Scientists from the Institute of Physical Chemistry of the Polish Academy of Sciences have developed an innovative porous material for environmental protection. Changing the solvent and temperature allows for reversible modification of the metal clusters-based structure, enabling efficient separation of various gases. Credit: Grzegorz Krzyzewski
Robust noncovalent microporous materials (NPMs) have garnered increased attention recently in the world of supramolecular chemistry, but despite the interest development of robust porous functional frameworks remains a challenge in their widespread adaption.
Recently, a team of researchers from the Institute of Physical Chemistry, Polish Academy of Sciences in Warsaw and Warsaw University of Technology has developed an efficient method which can be used to prepare a nanosized Ni(II) hydroxyquinolinato(L)-carbonato(CO3) cluster, [Ni10(μ6-CO3)4(L)12].
"This decanuclear cluster, depending on the crystallization conditions, self-assembles into either of two microporous frameworks: diamondoid WUT-1(Ni) and pyrite WUT-2(Ni). The transitions between both polymorphs can also be selectively triggered by temperature or exposure to vapors of a particular organic solvent, which is accompanied by the easy recovery of crystallinity by the materials from the noncrystalline phase," said Dr. Iwona Justyniak, co-author of the study.

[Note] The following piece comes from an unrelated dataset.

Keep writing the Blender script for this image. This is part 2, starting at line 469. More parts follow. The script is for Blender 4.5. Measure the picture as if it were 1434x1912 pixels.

In the research, published in the Journal of the American Chemical Society, both materials demonstrated excellent thermal and chemical stability under both aerobic and aqueous conditions. Additionally, the materials exhibited unique gas adsorption properties, with WUT-1(Ni) exhibiting significant gas uptake enhancements and WUT-1(Zn) showing one of the highest H2 uptakes among NPMs.
By demonstrating the profound impacts of metal centers in the self-assembly of isostructural nanoclusters, the research conducted by the team will aid future research into developing advanced porous solid-state materials.